▶ _What the task asks_:
Check every line below for the word "scene" and show those that hold it.
■ ■ ■ ■
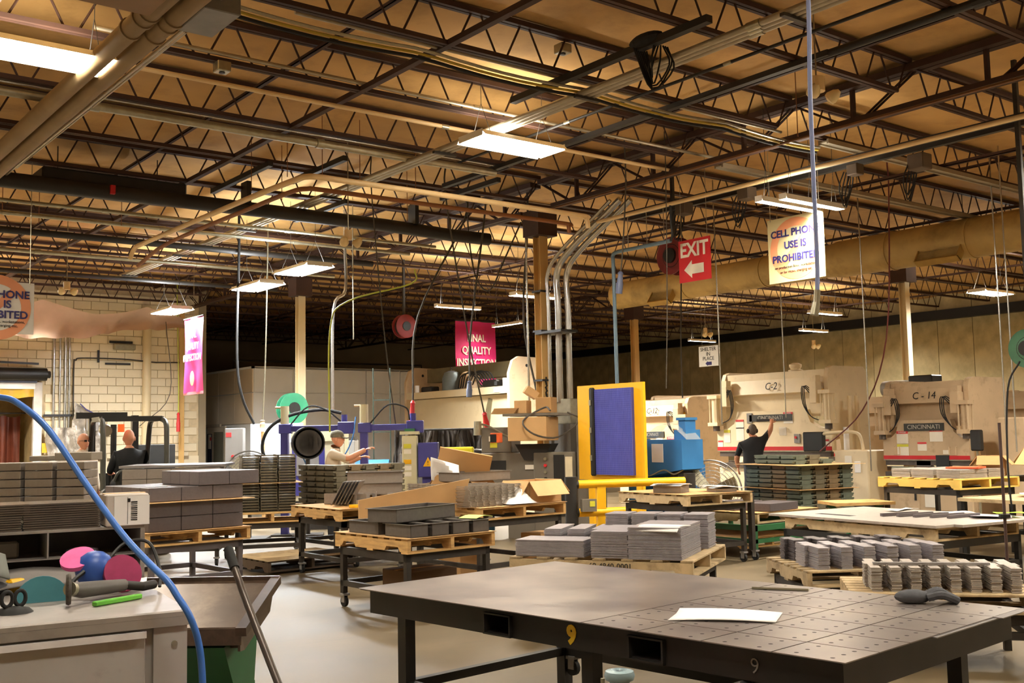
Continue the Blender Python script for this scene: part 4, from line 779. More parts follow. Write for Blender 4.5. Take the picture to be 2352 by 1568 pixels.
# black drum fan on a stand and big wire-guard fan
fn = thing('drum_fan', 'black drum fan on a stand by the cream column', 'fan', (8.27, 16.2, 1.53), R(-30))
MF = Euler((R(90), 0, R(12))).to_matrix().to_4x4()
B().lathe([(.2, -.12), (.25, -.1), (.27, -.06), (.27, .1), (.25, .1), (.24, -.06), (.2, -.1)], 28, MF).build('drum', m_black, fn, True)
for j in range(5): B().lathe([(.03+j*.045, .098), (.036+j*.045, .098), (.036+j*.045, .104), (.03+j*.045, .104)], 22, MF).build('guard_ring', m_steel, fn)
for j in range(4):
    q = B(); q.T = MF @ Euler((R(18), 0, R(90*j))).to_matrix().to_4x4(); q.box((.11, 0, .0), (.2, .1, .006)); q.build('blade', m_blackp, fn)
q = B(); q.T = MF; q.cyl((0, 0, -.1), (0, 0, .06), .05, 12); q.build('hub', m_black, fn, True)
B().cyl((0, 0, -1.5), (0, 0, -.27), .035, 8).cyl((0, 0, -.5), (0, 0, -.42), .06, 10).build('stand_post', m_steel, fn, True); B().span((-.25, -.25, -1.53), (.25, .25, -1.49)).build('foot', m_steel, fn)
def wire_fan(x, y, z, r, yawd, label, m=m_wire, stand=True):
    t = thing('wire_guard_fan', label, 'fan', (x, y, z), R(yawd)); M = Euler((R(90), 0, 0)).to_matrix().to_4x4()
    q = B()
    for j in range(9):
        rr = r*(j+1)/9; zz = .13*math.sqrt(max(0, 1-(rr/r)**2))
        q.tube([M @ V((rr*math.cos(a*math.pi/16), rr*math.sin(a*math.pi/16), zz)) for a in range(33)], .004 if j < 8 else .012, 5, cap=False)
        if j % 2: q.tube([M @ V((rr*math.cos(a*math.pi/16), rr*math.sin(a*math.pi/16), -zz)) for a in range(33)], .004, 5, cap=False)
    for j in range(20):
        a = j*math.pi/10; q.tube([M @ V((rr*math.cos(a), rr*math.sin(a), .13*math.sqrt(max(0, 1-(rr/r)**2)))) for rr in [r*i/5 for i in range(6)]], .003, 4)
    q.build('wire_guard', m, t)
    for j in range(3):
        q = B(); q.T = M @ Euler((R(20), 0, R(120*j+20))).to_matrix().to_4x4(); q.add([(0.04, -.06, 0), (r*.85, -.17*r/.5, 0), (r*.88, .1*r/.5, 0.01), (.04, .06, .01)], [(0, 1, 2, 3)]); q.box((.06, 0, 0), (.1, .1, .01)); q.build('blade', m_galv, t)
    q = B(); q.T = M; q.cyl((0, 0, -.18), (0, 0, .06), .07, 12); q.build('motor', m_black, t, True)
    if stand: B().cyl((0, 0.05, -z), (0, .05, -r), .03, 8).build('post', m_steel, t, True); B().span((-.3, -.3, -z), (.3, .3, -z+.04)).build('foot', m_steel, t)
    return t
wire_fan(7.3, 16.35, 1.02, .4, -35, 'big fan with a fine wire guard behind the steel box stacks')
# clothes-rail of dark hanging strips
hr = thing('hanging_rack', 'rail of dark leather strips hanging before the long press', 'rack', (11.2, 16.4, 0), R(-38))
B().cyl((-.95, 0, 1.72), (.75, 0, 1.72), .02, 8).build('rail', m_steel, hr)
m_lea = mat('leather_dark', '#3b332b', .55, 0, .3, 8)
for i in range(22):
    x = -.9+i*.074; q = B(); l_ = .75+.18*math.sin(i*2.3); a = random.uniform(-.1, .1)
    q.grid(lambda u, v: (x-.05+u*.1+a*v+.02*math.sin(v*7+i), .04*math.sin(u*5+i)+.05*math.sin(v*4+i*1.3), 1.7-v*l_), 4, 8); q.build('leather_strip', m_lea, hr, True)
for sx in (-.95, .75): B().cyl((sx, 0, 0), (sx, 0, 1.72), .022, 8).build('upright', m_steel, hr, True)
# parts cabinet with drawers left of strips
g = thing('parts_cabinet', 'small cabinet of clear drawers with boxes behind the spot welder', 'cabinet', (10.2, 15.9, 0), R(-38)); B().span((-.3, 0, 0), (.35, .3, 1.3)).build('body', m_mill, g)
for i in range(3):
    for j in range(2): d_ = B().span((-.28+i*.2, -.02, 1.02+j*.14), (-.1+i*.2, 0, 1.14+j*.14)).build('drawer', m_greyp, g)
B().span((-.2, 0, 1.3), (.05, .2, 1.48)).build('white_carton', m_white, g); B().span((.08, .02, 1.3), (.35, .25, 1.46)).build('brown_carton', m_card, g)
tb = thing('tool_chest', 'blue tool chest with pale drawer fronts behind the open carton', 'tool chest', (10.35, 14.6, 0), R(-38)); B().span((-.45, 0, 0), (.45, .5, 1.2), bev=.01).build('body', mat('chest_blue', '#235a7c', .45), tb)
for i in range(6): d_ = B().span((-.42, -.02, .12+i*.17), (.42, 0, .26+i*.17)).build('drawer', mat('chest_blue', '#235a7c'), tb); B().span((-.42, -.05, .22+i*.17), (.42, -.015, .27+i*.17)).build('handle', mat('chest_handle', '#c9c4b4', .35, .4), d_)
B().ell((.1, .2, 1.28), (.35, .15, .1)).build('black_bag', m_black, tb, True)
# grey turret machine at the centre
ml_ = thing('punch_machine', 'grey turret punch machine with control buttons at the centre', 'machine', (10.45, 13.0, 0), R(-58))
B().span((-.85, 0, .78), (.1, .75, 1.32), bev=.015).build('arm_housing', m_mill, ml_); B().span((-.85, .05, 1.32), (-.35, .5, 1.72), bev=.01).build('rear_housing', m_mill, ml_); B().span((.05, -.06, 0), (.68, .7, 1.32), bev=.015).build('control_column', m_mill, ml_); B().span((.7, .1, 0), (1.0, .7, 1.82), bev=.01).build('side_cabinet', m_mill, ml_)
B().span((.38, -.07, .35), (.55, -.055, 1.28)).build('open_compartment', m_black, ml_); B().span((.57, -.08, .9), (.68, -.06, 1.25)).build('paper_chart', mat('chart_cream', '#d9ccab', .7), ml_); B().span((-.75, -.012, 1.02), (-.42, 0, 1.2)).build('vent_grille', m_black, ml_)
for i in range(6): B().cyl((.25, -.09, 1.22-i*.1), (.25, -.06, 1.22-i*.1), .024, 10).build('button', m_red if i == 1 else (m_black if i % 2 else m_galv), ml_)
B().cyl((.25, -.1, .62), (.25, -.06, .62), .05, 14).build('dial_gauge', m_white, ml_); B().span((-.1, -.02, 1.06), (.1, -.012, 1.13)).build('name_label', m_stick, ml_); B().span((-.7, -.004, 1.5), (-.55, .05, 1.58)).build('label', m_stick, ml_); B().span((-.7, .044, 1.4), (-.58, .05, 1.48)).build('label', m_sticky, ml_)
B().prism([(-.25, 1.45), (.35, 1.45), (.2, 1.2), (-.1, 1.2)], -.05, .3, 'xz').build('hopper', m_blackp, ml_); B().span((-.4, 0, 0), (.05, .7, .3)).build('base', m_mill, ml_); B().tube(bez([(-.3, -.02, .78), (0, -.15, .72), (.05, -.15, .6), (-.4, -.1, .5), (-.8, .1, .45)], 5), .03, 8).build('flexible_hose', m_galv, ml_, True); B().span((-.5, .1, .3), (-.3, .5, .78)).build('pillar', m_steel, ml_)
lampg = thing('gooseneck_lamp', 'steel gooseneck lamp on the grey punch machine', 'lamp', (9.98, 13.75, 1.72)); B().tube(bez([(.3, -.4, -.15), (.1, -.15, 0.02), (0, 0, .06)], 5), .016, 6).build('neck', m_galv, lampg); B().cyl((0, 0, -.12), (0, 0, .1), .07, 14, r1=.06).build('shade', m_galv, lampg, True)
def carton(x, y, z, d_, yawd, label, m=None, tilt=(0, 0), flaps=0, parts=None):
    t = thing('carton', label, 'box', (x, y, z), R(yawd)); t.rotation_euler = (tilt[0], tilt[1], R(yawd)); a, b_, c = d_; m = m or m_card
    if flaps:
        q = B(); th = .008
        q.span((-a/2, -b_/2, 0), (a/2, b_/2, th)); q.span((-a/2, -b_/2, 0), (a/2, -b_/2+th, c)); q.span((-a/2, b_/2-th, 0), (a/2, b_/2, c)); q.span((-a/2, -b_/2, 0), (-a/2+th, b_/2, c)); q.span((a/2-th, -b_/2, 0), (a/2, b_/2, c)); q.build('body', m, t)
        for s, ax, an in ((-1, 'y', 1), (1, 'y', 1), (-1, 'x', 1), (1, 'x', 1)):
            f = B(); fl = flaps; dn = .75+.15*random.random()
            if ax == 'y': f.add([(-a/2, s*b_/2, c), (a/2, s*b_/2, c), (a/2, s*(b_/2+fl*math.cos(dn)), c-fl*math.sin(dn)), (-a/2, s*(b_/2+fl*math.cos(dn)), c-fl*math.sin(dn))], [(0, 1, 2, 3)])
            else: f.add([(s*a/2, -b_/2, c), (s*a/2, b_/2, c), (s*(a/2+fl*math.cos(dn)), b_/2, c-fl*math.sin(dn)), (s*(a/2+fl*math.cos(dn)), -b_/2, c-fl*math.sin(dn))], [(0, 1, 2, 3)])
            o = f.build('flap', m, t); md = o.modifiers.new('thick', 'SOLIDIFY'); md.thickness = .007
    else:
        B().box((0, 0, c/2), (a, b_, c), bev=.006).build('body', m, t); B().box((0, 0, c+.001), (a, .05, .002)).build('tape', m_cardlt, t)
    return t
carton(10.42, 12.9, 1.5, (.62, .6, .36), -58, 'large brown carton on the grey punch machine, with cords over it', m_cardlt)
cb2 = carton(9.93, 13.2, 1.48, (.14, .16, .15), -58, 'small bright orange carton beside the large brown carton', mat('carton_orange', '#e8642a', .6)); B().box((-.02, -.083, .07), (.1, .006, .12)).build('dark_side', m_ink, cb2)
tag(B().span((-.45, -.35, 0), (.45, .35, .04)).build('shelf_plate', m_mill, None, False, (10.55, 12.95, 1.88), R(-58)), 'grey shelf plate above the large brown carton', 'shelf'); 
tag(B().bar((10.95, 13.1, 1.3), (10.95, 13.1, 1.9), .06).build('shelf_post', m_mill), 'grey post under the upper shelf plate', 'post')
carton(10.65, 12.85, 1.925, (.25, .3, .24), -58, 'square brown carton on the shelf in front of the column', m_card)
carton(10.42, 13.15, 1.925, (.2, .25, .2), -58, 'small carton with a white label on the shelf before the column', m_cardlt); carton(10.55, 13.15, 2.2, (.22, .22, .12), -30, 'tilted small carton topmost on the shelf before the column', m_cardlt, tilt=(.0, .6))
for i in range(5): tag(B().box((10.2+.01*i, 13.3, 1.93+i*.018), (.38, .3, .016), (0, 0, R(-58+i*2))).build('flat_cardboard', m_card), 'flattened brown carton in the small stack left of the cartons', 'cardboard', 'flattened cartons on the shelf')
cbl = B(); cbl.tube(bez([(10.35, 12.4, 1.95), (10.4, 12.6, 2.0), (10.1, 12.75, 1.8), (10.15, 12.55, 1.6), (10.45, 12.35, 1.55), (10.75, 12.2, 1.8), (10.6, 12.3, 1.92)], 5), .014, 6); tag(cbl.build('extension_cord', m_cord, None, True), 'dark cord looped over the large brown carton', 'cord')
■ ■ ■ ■
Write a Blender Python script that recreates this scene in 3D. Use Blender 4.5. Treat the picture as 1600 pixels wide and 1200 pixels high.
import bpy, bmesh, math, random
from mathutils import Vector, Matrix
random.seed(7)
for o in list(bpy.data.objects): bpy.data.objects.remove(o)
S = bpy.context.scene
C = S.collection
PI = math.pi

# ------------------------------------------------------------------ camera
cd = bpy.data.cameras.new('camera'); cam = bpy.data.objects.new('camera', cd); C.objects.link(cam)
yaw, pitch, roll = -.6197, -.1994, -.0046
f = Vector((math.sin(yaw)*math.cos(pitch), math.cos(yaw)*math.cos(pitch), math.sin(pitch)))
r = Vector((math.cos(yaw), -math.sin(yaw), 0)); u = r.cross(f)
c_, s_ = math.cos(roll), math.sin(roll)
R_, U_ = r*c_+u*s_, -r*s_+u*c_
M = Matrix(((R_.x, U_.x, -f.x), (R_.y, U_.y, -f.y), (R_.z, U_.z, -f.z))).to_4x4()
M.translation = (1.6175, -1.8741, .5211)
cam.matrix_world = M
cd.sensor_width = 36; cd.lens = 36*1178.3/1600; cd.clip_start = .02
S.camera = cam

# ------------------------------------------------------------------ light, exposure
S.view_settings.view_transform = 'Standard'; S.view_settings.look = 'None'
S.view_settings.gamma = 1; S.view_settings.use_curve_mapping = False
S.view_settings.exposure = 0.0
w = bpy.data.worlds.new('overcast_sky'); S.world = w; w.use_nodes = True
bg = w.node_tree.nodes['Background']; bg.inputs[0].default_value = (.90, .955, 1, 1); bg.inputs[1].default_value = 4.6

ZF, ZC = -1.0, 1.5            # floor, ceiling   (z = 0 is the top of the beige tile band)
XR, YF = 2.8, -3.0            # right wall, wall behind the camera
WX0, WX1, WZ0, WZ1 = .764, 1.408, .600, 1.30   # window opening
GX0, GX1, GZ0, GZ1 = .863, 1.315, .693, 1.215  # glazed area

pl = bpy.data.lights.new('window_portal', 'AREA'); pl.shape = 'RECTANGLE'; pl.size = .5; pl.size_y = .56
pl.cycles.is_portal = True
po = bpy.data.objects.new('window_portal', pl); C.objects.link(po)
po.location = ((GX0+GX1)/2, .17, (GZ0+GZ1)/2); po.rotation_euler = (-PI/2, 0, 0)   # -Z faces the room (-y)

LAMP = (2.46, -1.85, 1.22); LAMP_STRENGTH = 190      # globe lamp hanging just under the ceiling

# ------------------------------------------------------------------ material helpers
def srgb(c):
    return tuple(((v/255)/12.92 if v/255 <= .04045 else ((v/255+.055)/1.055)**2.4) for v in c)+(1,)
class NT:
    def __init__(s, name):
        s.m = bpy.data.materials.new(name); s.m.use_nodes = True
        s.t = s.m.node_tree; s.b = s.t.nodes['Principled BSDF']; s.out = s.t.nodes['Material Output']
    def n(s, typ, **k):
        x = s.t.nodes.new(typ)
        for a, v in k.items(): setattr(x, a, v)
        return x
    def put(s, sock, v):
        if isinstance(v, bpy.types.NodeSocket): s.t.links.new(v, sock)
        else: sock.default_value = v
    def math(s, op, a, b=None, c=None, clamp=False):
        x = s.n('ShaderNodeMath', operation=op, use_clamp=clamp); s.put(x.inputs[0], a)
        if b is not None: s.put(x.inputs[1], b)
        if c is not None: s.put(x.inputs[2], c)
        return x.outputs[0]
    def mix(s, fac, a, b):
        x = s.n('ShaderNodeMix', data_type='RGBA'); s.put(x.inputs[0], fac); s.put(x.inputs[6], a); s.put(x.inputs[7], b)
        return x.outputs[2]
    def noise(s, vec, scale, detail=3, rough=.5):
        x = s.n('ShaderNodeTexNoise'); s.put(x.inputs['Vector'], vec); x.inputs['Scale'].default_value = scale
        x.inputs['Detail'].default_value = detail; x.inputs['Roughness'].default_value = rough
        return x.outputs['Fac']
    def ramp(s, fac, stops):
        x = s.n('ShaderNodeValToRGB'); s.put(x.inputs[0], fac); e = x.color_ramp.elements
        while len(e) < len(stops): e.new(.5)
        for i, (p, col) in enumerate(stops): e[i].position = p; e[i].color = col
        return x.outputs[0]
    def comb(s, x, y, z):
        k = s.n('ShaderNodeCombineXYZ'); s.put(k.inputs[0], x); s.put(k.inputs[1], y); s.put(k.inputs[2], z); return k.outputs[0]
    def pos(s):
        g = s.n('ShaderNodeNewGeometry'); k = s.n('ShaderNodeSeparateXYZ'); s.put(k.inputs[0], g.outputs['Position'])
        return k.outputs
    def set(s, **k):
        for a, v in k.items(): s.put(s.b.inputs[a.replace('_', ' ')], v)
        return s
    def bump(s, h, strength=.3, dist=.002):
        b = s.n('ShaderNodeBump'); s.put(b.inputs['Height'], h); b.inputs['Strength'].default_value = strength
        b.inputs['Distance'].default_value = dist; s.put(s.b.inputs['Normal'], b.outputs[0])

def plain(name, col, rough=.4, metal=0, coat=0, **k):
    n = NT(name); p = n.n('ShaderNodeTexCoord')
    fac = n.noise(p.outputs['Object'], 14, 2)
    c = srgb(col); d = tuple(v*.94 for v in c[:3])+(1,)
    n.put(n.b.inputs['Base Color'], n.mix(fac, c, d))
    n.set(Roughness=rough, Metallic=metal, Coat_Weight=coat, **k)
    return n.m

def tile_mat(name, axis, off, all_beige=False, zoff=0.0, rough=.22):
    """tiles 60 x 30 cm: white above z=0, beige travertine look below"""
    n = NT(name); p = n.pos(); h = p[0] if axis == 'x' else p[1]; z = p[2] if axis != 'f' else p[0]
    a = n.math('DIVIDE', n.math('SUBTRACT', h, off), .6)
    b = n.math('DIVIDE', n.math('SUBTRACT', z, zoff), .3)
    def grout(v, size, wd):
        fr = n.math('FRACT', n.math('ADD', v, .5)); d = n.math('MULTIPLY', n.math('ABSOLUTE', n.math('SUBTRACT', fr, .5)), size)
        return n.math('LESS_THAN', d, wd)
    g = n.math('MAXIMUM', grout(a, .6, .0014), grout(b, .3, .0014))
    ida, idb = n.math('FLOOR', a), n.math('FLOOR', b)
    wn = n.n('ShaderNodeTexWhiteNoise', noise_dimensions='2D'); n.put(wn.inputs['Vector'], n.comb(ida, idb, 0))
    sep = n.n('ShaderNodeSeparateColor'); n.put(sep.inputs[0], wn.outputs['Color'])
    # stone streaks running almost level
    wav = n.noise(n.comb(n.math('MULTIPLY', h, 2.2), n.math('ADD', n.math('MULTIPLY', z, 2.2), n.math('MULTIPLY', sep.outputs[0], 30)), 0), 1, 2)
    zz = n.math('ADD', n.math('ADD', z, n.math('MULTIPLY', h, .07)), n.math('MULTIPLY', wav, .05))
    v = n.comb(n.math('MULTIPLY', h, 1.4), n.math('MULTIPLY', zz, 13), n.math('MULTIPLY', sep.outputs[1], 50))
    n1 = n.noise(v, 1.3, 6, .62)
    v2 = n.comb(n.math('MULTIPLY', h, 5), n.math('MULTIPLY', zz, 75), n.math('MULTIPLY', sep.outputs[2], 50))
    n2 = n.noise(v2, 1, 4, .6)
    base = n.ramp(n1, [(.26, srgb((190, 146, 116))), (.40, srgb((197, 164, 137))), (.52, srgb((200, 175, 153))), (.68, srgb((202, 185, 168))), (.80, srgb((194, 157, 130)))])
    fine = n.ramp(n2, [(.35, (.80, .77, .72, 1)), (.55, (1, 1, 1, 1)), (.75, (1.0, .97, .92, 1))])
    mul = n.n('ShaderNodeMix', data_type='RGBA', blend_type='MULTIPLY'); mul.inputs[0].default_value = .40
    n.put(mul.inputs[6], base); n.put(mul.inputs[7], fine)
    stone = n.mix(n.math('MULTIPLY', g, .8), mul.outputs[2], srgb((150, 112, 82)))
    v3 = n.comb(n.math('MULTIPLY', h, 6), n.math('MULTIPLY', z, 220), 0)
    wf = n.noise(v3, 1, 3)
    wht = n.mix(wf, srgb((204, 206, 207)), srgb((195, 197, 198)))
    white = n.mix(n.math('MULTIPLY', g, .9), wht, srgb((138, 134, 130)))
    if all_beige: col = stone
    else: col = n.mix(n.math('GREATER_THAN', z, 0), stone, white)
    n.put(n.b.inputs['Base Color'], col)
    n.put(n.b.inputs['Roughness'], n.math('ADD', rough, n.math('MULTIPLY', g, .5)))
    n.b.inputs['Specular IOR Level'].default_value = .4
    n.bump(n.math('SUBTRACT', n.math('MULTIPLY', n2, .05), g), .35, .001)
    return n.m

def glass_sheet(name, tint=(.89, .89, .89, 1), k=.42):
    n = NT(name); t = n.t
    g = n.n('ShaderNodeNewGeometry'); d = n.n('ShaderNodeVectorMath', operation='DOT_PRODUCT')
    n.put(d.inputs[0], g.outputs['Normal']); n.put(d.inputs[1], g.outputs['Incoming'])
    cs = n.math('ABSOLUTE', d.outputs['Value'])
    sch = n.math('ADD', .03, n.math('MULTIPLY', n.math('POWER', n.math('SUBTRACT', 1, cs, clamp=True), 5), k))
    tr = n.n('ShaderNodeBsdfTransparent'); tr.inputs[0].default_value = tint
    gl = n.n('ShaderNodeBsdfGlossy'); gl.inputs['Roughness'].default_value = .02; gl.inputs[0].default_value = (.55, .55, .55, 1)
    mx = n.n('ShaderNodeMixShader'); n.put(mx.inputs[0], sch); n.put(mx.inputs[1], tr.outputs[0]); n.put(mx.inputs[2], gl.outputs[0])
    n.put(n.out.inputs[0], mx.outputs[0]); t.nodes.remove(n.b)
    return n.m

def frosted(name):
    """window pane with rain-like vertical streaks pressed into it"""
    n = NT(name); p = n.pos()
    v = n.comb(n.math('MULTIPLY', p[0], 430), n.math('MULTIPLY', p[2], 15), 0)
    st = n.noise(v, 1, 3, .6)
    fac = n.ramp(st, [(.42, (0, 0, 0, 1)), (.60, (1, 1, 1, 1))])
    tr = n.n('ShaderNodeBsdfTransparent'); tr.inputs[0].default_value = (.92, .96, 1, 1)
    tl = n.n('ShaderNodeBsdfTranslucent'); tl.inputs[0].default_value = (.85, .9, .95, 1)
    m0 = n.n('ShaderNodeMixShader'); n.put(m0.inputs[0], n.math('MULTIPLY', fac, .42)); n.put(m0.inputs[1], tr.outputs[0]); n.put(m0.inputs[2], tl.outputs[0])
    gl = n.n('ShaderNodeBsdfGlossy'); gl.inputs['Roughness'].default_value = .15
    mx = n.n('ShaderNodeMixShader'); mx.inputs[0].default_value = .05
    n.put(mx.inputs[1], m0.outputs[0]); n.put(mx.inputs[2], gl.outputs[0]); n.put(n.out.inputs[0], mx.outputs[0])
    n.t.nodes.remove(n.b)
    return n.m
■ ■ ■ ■
▶ _Written response_:
Continue the Blender Python script for this scene: part 4, from line 779. More parts follow. Write for Blender 4.5. Take the picture to be 2352 by 1568 pixels.
Write a Blender Python script that recreates this scene in 3D. Use Blender 4.5. Treat the picture as 1600 pixels wide and 1200 pixels high.
S = bpy.context.scene